As a self-declared "MAD Scientist" I suppose I should chime in.

The acronym "MAD" has indeed appeared by several different names in the literature. Here is the "Google vote": "multiwavelength anomalous diffraction" - 16500 articles in Google Scholar (including Yang et. al. (1990))
"multiwavelength anomalous dispersion" - 6890 articles
"multiple anomalous dispersion" - 3250 articles
"multiple anomalous diffraction" - 956 articles
"multiple anomalous difference" - 3 articles

Clearly, there are thousands of publications that have gotten this "wrong", but which thousands is uncertain. I fully understand that Google Scholar is not the final authority on ... anything, and popular vote is not always the best way to settle scientific naming conventions either. For example, I am still calling Pluto a planet. I am also never going to call San Francisco's Candlestick Park by any of its new names (3COM Park, Monster Park, and now back to Candlestick!). And the "Artist Formerly Known as Prince" was always "Prince" to me. The reason for my personal inertia about name changes is that I need to hear a scientifically compelling reason for them. Why do I care? Because the scientific literature is supposed to be archival, and as a scholar who often finds himself going through this archive trying to find the original reference for various things, I find “nomenclature drift” endlessly infuriating. Then again, the name given by the originating author is not always the best name either. Nobody calls Patterson maps an "F-square synthesis" (as Patterson did).

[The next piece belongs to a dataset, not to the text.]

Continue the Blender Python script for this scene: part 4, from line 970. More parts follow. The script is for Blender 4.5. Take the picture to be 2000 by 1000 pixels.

Oh, and although many lemmings do drown in big rivers and even the ocean, their legendary periodic mass suicide runs have been greatly exaggerated. A few years back, the Disney film crew who made the "White Wilderness" documentary admitted that the little guys did need some "encouragement" for the really good shots they wanted.

So, it would appear that even lemmings have some sense in their tiny little heads? Do we? Does anyone have a scientifically compelling reason to call MAD something other than "multiwavelength anomalous diffraction"?

-James Holton
MAD Scientist

On Wed, Jan 18, 2012 at 12:28 PM, Ethan Merritt <merr...@u.washington.edu> wrote:
On Wednesday, 18 January 2012, Soisson, Stephen M wrote:
But if we were to follow that convention we would have been stuck with 
Multi-wavelength Resonant Diffraction Experimental Results, or, quite simply, 
MuRDER.

You could switch that to Multiple Energy Resonant Diffraction Experiment
but I don't think that would help any.

As to "anomalous" - the term comes from the behaviour of the derivative
 delta_(optical index) / delta_(wavelength)
This term is positive nearly everywhere, but is anomalously negative
at the absorption edge.

       Ethan






-----Original Message-----
From: CCP4 bulletin board [mailto:CCP4BB@JISCMAIL.AC.UK] On Behalf Of Jacob 
Keller
Sent: Wednesday, January 18, 2012 3:13 PM
To: CCP4BB@JISCMAIL.AC.UK
Subject: Re: [ccp4bb] Merging data collected at two different wavelength

This begs the question* whether you want the lemmings to understand
you. One theory of language, gotten more or less from Strunk and
White's Elements of Style, is that the most important feature of
language is its transparency to the underlying thoughts. Bad language
breaks the transparency, reminds you that you are reading and not
simply thinking the thoughts of the author, who should also usually be
invisible. Bad writing calls attention to itself and to the author,
whereas good writing guides the thoughts of the reader unnoticeably.
For Strunk and White, it seems that all rules of writing follow this
principle, and it seems to be the right way to think about language.
So, conventions, even when somewhat inaccurate, are important in that
they are often more transparent, and the reader does not get stuck on
them.

Anyway, a case in point of lemmings is that once Wayne Hendrickson
himself suggested that the term anomalous be decommissioned in favor
of "resonant." I don't hear any non-lemmings jumping on that
bandwagon...

JPK

*Is this the right use of "beg the question?"





On Wed, Jan 18, 2012 at 1:57 PM, Phoebe Rice <pr...@uchicago.edu> wrote:
>>
>>> Can I be dogmatic about this ?
>>
>>I wish you could, but I don't think so, because even though those
>>sources call it that, others don't. I agree with your thinking, but
>>usage is usage.
>
> And 10,000 lemmings can't be wrong?